Opened 17 years ago

Closed 17 years ago

#2868 closed enhancement (wontfix)

[patch] Allow use of manage.py to run maintenance scripts

Reported by: adurdin@… Owned by: Adrian Holovaty
Component: Core (Management commands) Version: dev
Severity: normal Keywords:
Cc: Triage Stage: Design decision needed
Has patch: yes Needs documentation: yes
Needs tests: no Patch needs improvement: no
Easy pickings: no UI/UX: no

Description

The attached patch adds a 'runscript' action to management.py that takes a script path as its sole argument.

This is intended to make running maintenance scripts more convenient, and require less repetition (as DJANGO_SETTINGS_MODULE need not be set if used from manage.py)

Attachments (1)

runscript.diff (1.5 KB ) - added by adurdin@… 17 years ago.

Download all attachments as: .zip

Change History (5)

by adurdin@…, 17 years ago

Attachment: runscript.diff added

comment:1 by James Bennett, 17 years ago

Resolution: duplicate
Status: newclosed

Duplicate of #2406.

comment:2 by adurdin@…, 17 years ago

Resolution: duplicate
Status: closedreopened

Although this patch has the same motivation, I don't think it's a duplicate of #2406, as the implementations are very different.

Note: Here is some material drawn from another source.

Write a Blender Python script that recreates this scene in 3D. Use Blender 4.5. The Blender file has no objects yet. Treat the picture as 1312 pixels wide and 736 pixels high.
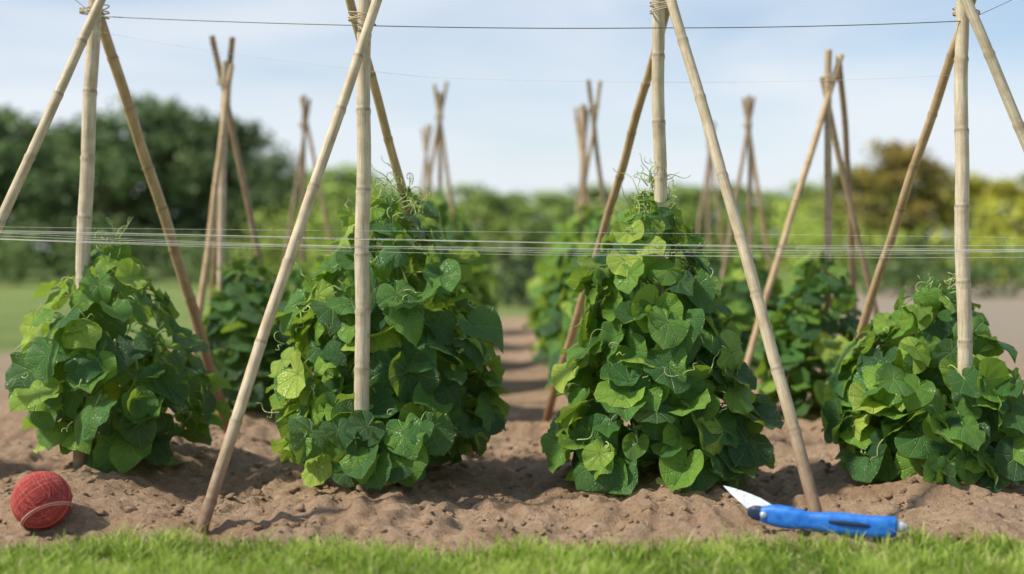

This one is just a convenience for running a python script within a Django project in the same way that 'manage.py shell' is a convenience for starting an interactive shell in a Django project.

comment:3 by Simon G. <dev@…>, 17 years ago

Needs documentation: set
Triage Stage: UnreviewedDesign decision needed
Version: SVN

comment:4 by Russell Keith-Magee, 17 years ago

Resolution: wontfix
Status: reopenedclosed

manage.py isn't magic - it does an import settings, then calls the management module (open up manage.py if you want proof). Do the same on your script, and it will behave the same as manage.py.